I use https://uptimerobot.com/, a free service that notifies me via email whenever my site is down. That service basically checks my site every 5 minutes.
I’m curious if Cloudflare Analytics knows how to exclude these types of requests from their “Unique Visitors” statistics for my website.
I guess I could turn off the bot for one hour during the weekend and check if there is a difference in analytics compared to the previous and next hour.
Or turn off the bot every other hour and check if there’s an up/down pattern.
You could simply bypass Cloudflare and hit your server directly. In this way the checks wouldnt be counted by Cloudflare and you’d also check your actual server connectivity and not Cloudflare’s (and only indirectly yours).
I tried to add a “direct” CNAME in the DNS config that has Cloudflare disabled, but I’m getting a “SSL handshake failed” message when I try to visit that subdomain. I fear I don’t have the knowledge to figure out what is going on here.

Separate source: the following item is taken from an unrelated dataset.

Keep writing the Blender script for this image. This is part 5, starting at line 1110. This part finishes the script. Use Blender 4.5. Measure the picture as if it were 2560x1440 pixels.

I would not bypass Cloudflare for Uptimerobot service, because you want it to see what the visitors see. You could have a situation where your origin server is apparently OK when checked directly, but for some reason Cloudlfare is returning those 5XX error codes to your visitors.
I set two monitors by Uptimerobot for each URL I want to monitor: one a regular HTTP monitor, another a keyword monitor where it checks for the word “Cloudflare”.
If the tests mentioned in this thread in fact show that every hit by Uptimerobot is counted, the way to handle this is to discount the visits by Uptimerobot out of the total Cloudflare provides in its analytics.
I paused the bot for 1 hour on three occasions today (marked in red). The average number of unique visitors per hour is roughly 45, and the average number of requests per hour is around 100.
The bot doesn’t seem to affect the stats. Cloudflare may count it as one unique visitor per day, or in the worst-case scenario, one unique visitor per hour, but this all seems negligible to me.